Wow – so will Republicans in Congress reconvene this fall and begin a serious attempt to remove the president from office?
No. No, they won’t. You figured that was the answer here, right?
Partly that’s because some of the Republicans who have mentioned it may just be trying to appease their audience. In open forums, GOP lawmakers continue to get constituent questions dealing with the discredited notion that Obama was born in Kenya. A pivot to notional impeachment talk is one way to handle these queries.
“Don’t take any of this too seriously,” noted Allahpundit on the right-leaning Hot Air website.

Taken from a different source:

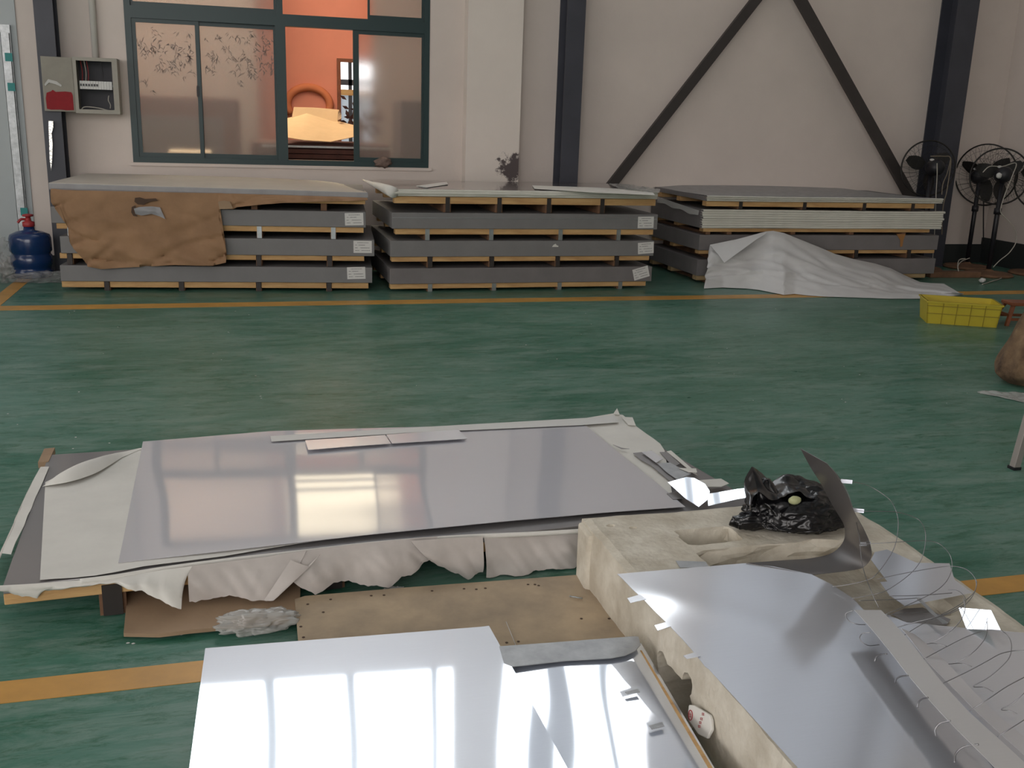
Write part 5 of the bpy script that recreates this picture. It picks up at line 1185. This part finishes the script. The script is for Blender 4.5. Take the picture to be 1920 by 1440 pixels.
# thin curly trimmings
trims = []
def curl(P, zs, r=.0016, label='thin springy steel trimming curled above the pale sheets at lower right', group='curly steel trimmings'):
    n = len(P); pts = []
    for i, (x, y) in enumerate(P):
        s = i/(n-1)*(len(zs)-1); k = min(int(s), len(zs)-2); z_ = zs[k]+(zs[k+1]-zs[k])*(s-k); pts.append(oz(x, y, z_))
    o = tube('curly_trimming', spline(pts, 6), r, 'trim', n=6, label=label, cat='trimming', group=group); trims.append(o); return o
z8 = lambda L: [(1500+x/4, 1080+y/4) for x, y in L]
z4 = lambda L: [(1320+x/3.2, 800+y/3.2) for x, y in L]
LAB = [
 (z4([(820, 326), (890, 332), (940, 340), (1000, 360), (1080, 410), (1130, 460), (1165, 560), (1150, 700), (1100, 800), (1030, 890), (980, 920), (880, 945), (770, 960)]), [.50, .46, .40, .32, .27], 'thin trimming springing from the top of the curled tongue, uppermost arc'),
 (z4([(890, 500), (960, 507), (1050, 508), (1150, 512), (1240, 535), (1300, 570), (1330, 650), (1310, 780), (1240, 880), (1100, 980), (1000, 1010), (890, 1030)]), [.42, .42, .38, .30, .265], 'thin trimming springing from the curled tongue, second arc from the top'),
 (z4([(935, 705), (1000, 703), (1200, 690), (1340, 685), (1420, 708), (1480, 780), (1480, 880), (1400, 980), (1200, 1080), (1090, 1125)]), [.33, .36, .34, .30, .27], 'thin trimming springing from the curled tongue, third arc from the top'),
 (z4([(1040, 915), (1200, 880), (1400, 845), (1500, 838), (1580, 860), (1630, 920), (1620, 1000), (1540, 1090), (1380, 1150), (1200, 1190)]), [.29, .33, .34, .30, .28], 'thin trimming arching over the two pale plates out to the yellow line'),
 (z4([(740, 225), (800, 290), (850, 370), (890, 480), (930, 650), (950, 830), (1000, 980), (1050, 1090)]), [.55, .48, .40, .33, .27], 'thin trimming following the edge of the curled tongue downwards'),
 (z8([(730, 385), (850, 350), (1050, 300), (1185, 240), (1240, 200), (1230, 150), (1180, 110), (1110, 105)]), [.28, .33, .34, .28], 'thin trimming hooked behind the nearer pale plate'),
 (z8([(765, 455), (900, 370), (1040, 300), (1190, 220), (1300, 130), (1325, 60), (1320, 30)]), [.29, .33, .35], 'long thin trimming reaching up to the yellow line at right'),
 (z8([(1100, 525), (1000, 505), (915, 515), (1010, 490), (1120, 420), (1200, 340), (1238, 250), (1225, 170)]), [.275, .28, .34, .36], 'thin trimming with a sharp cusp left of the small gleaming plate'),
 (z8([(905, 635), (1100, 530), (1250, 455), (1380, 410), (1440, 403), (1520, 412)]), [.30, .34, .36], 'thin trimming rising from the pale strip to the small gleaming plate'),
 (z8([(1290, 680), (1200, 655), (1100, 662), (1200, 635), (1300, 570), (1380, 480), (1405, 400), (1402, 340)]), [.275, .28, .33, .37], 'thin trimming with a sharp cusp below the small gleaming plate'),
 (z8([(1065, 808), (1250, 720), (1400, 640), (1500, 585), (1600, 562), (1690, 560)]), [.31, .35, .36], 'thin trimming running from the pale strip off the right edge'),
 (z8([(1450, 870), (1380, 835), (1300, 828), (1400, 770), (1500, 690), (1570, 610), (1587, 520), (1560, 450), (1500, 410), (1400, 405)]), [.275, .28, .33, .37, .34], 'large thin trimming loop with a cusp near the right edge'),
 (z8([(1270, 1012), (1400, 930), (1550, 830), (1700, 750)]), [.31, .35, .36], 'straight thin trimming near the lower right corner, farther one'),
 (z8([(1630, 1035), (1570, 1010), (1510, 1000), (1600, 950), (1700, 860)]), [.275, .28, .33], 'thin trimming with a cusp at the right edge, lowest one'),
 (z8([(1480, 1205), (1560, 1155), (1680, 1080)]), [.31, .34], 'straight thin trimming nearest the lower right corner'),
 (z8([(490, 365), (430, 362), (370, 340), (343, 300), (350, 275), (400, 258)]), [.33, .34, .36], 'small thin loop left of the top end of the pale strip'),
 (z8([(595, 515), (520, 522), (470, 500), (448, 465), (470, 430), (530, 425)]), [.30, .32, .34], 'second small thin loop left of the pale strip'),
 (z8([(560, 640), (575, 605), (610, 588), (650, 585)]), [.30, .34], 'short bright curl end left of the pale strip, farthest of five'),
 (z8([(715, 800), (725, 770), (760, 752), (810, 747)]), [.30, .34], 'short bright curl end left of the pale strip, second of five'),
 (z8([(880, 985), (890, 945), (920, 920), (960, 912)]), [.30, .34], 'short bright curl end left of the pale strip, third of five'),
 (z8([(1020, 1200), (1015, 1150), (1050, 1105), (1130, 1085)]), [.30, .34], 'short bright curl end left of the pale strip, fourth of five'),
 (z8([(1160, 1400), (1170, 1330), (1230, 1280), (1340, 1262)]), [.30, .34], 'short bright curl end left of the pale strip, nearest of five'),
 (z8([(440, 185), (600, 180), (780, 172), (880, 165)]), [.27, .275], 'straight thin trimming lying across the styrofoam below the plates'),
 (z8([(640, 295), (800, 280), (990, 268)]), [.27, .275], 'straight thin trimming just above the long pale strip'),
 (z8([(670, 150), (900, 145), (1140, 127)]), [.275, .28], 'straight thin trimming lying over the nearer pale plate'),
]
for P, zs, lb in LAB: curl(P, zs, .0010 if 'bright' not in lb else .0018, label=lb)
for i in (0, 1, 2):    # flattened bright roots of the first three
    P = LAB[i][0][:2]; zz_ = LAB[i][1][0]; a, b = oz(*P[0], zz_), oz(*P[1], zz_); d = Vector((0, 0, .006))
    V, Fc = prism([a-d, b-d, b+d, a+d], (0, .0015, 0)); obj('flat_root', V, Fc, 'film', trims[i])

# ------------------------------------------------------------------ black bin bag
bc = oz(1495, 982, .24)
bm = bmesh.new(); bmesh.ops.create_icosphere(bm, subdivisions=6, radius=1); V = []
for v in bm.verts:
    n = v.co.copy(); x, y, z_ = n
    sp = 1+.10*noise.noise(n*1.6+Vector((3, 0, 0)))
    ang = math.atan2(y, x)
    cre = .10*(1-min(1, abs(noise.noise(Vector((x*2.2+z_, y*4, z_*2.4))))*3))+.06*(1-min(1, abs(noise.noise(Vector((x*5-z_*2, y*6, z_*4))))*3.2))+.02*noise.noise(n*9)
    p = Vector((x*.175, y*.125, z_*.085 if z_ > 0 else z_*.04))*(sp+cre*.7)
    # raised left shoulder and sunken middle
    if z_ > -.2:
        p.z += .075*math.exp(-((x+.72)/.22)**2-((y-.1)/.45)**2)*(z_+.2)
        p.z += .035*math.exp(-((x+.1)/.35)**2-((y-.55)/.3)**2)
        p.z -= .045*math.exp(-((x+.25)/.28)**2-((y+.05)/.35)**2)
    p += bc+Vector((0, 0, .038)); p.z = max(p.z, .243); V.append(p)
Fc = [tuple(v.index for v in f.verts) for f in bm.faces]; bm.free()
bg = thing('bin_bag', bc, 'crumpled black plastic bag on the back of the styrofoam slab', 'bag')
obj('bag', V, Fc, 'bag', bg, smooth=True)
c = oy(1405, 963, 2.62); blob('loose_end', (bc.x-.17, bc.y-.01, .268), (.075, .035, .03), 'bag', 6, .25, n=4, parent=bg)
c = oy(1395, 945, 2.72); blob('loose_end', (bc.x-.15, bc.y+.03, .29), (.035, .03, .03), 'bag', 16, .25, n=4, parent=bg)
A_ = [oy(1402, 945, 2.72), oy(1396, 905, 2.74), oy(1408, 878, 2.74), oy(1420, 880, 2.75), oy(1450, 905, 2.76), oy(1468, 893, 2.77), oy(1490, 891, 2.78), oy(1530, 903, 2.78), oy(1570, 925, 2.76), oy(1596, 950, 2.7)]
B_ = [oy(1410, 960, 2.64), oy(1412, 935, 2.64), oy(1420, 925, 2.64), oy(1440, 935, 2.62), oy(1460, 938, 2.62), oy(1478, 925, 2.64), oy(1500, 925, 2.64), oy(1530, 935, 2.62), oy(1565, 950, 2.6), oy(1590, 970, 2.6)]
a, b = paired(A_, B_, 6)
V, Fc = loft(a, b, None, 12, disp=lambda p, s, q: Vector((.01*nz(p*22), .012*nz(p*18), .012*nz(p*25)))); obj('open_rim', V, Fc, 'bag', bg, smooth=True, solid=.001)
c = oy(1490, 938, 2.62); blob('olive_plastic_piece', c, (.022, .014, .014), 'plastic_olive', 3, .1, n=3, label='pale olive plastic piece peeping out of the black bag', cat='plastic piece')

# small white specks of debris on the floor
mb = MB(); rnd = random.Random(11)
for k in range(60):
    x, y = rnd.uniform(-1.5, 6), rnd.uniform(4.4, 8.0)
    if -.9 < x < 2 and y < 4.6: continue
    c = Vector((x, y, .001)); r_ = rnd.uniform(.002, .005); mb.add(*prism([c+Vector((r_*math.cos(a), r_*.6*math.sin(a), 0)) for a in (0, 1.6, 3.3, 4.8)], (0, 0, .002)))
for x, y in ((15, 776), (142, 820), (205, 831), (212, 1146), (240, 1206), (250, 1207), (340, 1190)):
    c = oz(x, y, .001); mb.add(*prism([c+Vector((.005*math.cos(a), .003*math.sin(a), 0)) for a in (0, 1.6, 3.3, 4.8)], (0, 0, .002)))
mb.build('floor_debris', 'white', kind='stuff', label='tiny white specks of debris scattered over the green floor', cat='debris')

If you look at a video of his comments, you’ll see that “Farenthold’s not floating impeachment,” Allahpundit wrote. “He’s just trying to make a Birther go away. This is his way of appeasing her.”
But the main reason impeachment talk is just talk is because the GOP leadership does not really believe the evidence regarding Benghazi, the IRS targeting of tea party groups, and the failed "Fast and Furious" gunrunning effort shows impeachable offenses.
Even if the House impeached the president, the Democratic-controlled Senate would never vote to remove him from office. And if the House began impeachment proceedings prior to the approaching midterm elections, voters might revolt, former Republican National Committee chair Michael Steele noted earlier this month.
Representative Farenthold is “flat wrong” about sentiment in the House for impeachment, Mr. Steele said on MSNBC’s “Hardball.” He added that public talk about impeachment by GOP lawmakers was “asinine.”
“If you really want to give away the House, go ahead, start impeachment. Because the fact of the matter is ... the public as a whole would repel against that so much that it wouldn’t even be funny,” Steele said.
Republicans probably would not try to impeach Obama even if they retake the Senate in 2014. Senator Cruz, for instance, has said that he would not go down the impeachment road under those circumstances.
“I think we should focus on fights that would make a difference, restoring economic growth and opportunity, and fights that we have a realistic prospect of winning,” Cruz told Katrina Trinko of the right-leaning National Review.
As to impeachment, “that’s not a fight we have a prospect of winning,” Cruz said.
The chances of a “spurious” impeachment of Obama now appear low, wrote left-leaning blogger Jonathan Bernstein earlier this year.
Mr. Bernstein had long predicted that the GOP-controlled House would mount an impeachment attempt. With the passage of time, he now believes that the House leadership appears to have learned from the impeachment of President Clinton that such proceedings help the president and hurt the pro-impeachment party.
“... I think the final word on this is likely to be [Speaker] John Boehner’s demonstrated ability in guiding House Republicans past their worst self-destructive instincts,” wrote Bernstein.